Monday, Jan. 06, 1947

Constitutional & Healthful

Technically, Rio has always been a temporary capital. The Constitution of Independence in 1824 called for a federal district (on U.S. lines) somewhere near the geographical center of the country; four succeeding constitutions repeated the provision. But nothing ever came of the idea, despite its periodic champions. Last week, poker-faced President Dutra said that he was dead serious about building a permanent federal capital in the dry, wild, highland cattle country of the deep interior.

The President and his fellow champion of the capital switch, a hustling henchman named General Djalma Polly Coelho, see more than mere constitutionality in the scheme. They want Brazilians to expand into the huge areas back of the present narrow strip of coastal settlement. They hope that moving the seat of government beyond present railheads, smack into the healthful, mosquito-free heartland, might start Brazilians colonizing all the way from Belem at the mouth of the Amazon to Sao Paulo state in the south.

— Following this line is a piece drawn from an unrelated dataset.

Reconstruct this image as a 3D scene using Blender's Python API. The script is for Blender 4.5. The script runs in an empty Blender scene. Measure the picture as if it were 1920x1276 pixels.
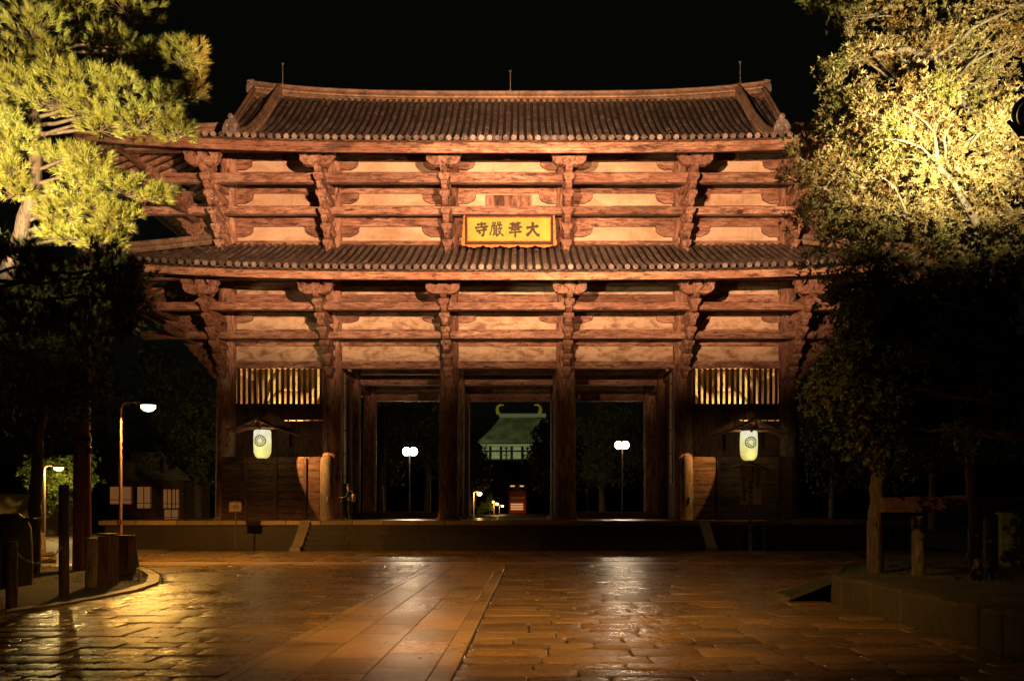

General Polly, who modestly estimates that the project would cost $190 million, wants to model the new capital--to be called Brasilia--after Washington, D.C. For scoffers, the General has two reminders : 1) 41 years ago Brazilian dreamers planned the model city which is today the lively, bustling reality of Bello Horizonte; 2) Golania, the model capital of the state of Goiaz, was only a gleam in a city planner's eye five years ago.